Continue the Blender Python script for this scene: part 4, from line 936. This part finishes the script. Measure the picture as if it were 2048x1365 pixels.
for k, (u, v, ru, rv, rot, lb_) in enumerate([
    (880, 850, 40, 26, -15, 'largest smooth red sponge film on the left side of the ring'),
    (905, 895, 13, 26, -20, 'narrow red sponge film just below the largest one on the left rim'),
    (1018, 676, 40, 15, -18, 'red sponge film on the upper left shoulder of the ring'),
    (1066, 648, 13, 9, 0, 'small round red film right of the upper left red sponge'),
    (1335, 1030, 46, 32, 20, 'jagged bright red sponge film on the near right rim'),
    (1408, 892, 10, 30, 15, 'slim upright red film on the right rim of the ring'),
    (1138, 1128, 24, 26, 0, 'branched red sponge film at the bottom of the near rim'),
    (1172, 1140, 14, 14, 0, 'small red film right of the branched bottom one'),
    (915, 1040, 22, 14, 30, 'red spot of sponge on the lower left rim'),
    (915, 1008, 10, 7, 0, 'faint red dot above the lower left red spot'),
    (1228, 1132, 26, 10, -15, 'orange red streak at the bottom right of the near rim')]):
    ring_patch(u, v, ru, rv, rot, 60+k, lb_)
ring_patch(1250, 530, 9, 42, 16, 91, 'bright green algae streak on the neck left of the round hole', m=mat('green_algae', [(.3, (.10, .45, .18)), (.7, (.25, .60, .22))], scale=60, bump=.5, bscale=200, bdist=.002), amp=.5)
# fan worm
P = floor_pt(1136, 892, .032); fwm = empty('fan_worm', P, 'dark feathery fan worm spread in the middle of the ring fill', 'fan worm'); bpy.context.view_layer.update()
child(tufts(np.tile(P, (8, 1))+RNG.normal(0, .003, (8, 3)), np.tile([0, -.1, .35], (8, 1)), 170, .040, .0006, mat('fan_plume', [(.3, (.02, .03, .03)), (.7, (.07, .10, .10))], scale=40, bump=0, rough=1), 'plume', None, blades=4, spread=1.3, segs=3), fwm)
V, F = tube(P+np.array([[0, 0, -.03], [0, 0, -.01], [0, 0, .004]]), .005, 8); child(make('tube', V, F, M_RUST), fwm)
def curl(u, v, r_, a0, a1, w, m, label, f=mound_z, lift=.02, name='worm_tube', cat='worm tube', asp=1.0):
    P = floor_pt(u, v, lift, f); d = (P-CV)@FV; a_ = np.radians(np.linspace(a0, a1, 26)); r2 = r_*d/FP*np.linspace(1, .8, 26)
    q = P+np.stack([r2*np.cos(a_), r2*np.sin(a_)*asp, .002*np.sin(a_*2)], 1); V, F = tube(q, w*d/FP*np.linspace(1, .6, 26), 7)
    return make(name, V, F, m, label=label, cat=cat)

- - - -

Exercise prompt: Write out the whole listing again, exactly as it stands.

Answer in full:
Continue the Blender Python script for this scene: part 4, from line 936. This part finishes the script. Measure the picture as if it were 2048x1365 pixels.
for k, (u, v, ru, rv, rot, lb_) in enumerate([
    (880, 850, 40, 26, -15, 'largest smooth red sponge film on the left side of the ring'),
    (905, 895, 13, 26, -20, 'narrow red sponge film just below the largest one on the left rim'),
    (1018, 676, 40, 15, -18, 'red sponge film on the upper left shoulder of the ring'),
    (1066, 648, 13, 9, 0, 'small round red film right of the upper left red sponge'),
    (1335, 1030, 46, 32, 20, 'jagged bright red sponge film on the near right rim'),
    (1408, 892, 10, 30, 15, 'slim upright red film on the right rim of the ring'),
    (1138, 1128, 24, 26, 0, 'branched red sponge film at the bottom of the near rim'),
    (1172, 1140, 14, 14, 0, 'small red film right of the branched bottom one'),
    (915, 1040, 22, 14, 30, 'red spot of sponge on the lower left rim'),
    (915, 1008, 10, 7, 0, 'faint red dot above the lower left red spot'),
    (1228, 1132, 26, 10, -15, 'orange red streak at the bottom right of the near rim')]):
    ring_patch(u, v, ru, rv, rot, 60+k, lb_)
ring_patch(1250, 530, 9, 42, 16, 91, 'bright green algae streak on the neck left of the round hole', m=mat('green_algae', [(.3, (.10, .45, .18)), (.7, (.25, .60, .22))], scale=60, bump=.5, bscale=200, bdist=.002), amp=.5)
# fan worm
P = floor_pt(1136, 892, .032); fwm = empty('fan_worm', P, 'dark feathery fan worm spread in the middle of the ring fill', 'fan worm'); bpy.context.view_layer.update()
child(tufts(np.tile(P, (8, 1))+RNG.normal(0, .003, (8, 3)), np.tile([0, -.1, .35], (8, 1)), 170, .040, .0006, mat('fan_plume', [(.3, (.02, .03, .03)), (.7, (.07, .10, .10))], scale=40, bump=0, rough=1), 'plume', None, blades=4, spread=1.3, segs=3), fwm)
V, F = tube(P+np.array([[0, 0, -.03], [0, 0, -.01], [0, 0, .004]]), .005, 8); child(make('tube', V, F, M_RUST), fwm)
def curl(u, v, r_, a0, a1, w, m, label, f=mound_z, lift=.02, name='worm_tube', cat='worm tube', asp=1.0):
    P = floor_pt(u, v, lift, f); d = (P-CV)@FV; a_ = np.radians(np.linspace(a0, a1, 26)); r2 = r_*d/FP*np.linspace(1, .8, 26)
    q = P+np.stack([r2*np.cos(a_), r2*np.sin(a_)*asp, .002*np.sin(a_*2)], 1); V, F = tube(q, w*d/FP*np.linspace(1, .6, 26), 7)
    return make(name, V, F, m, label=label, cat=cat)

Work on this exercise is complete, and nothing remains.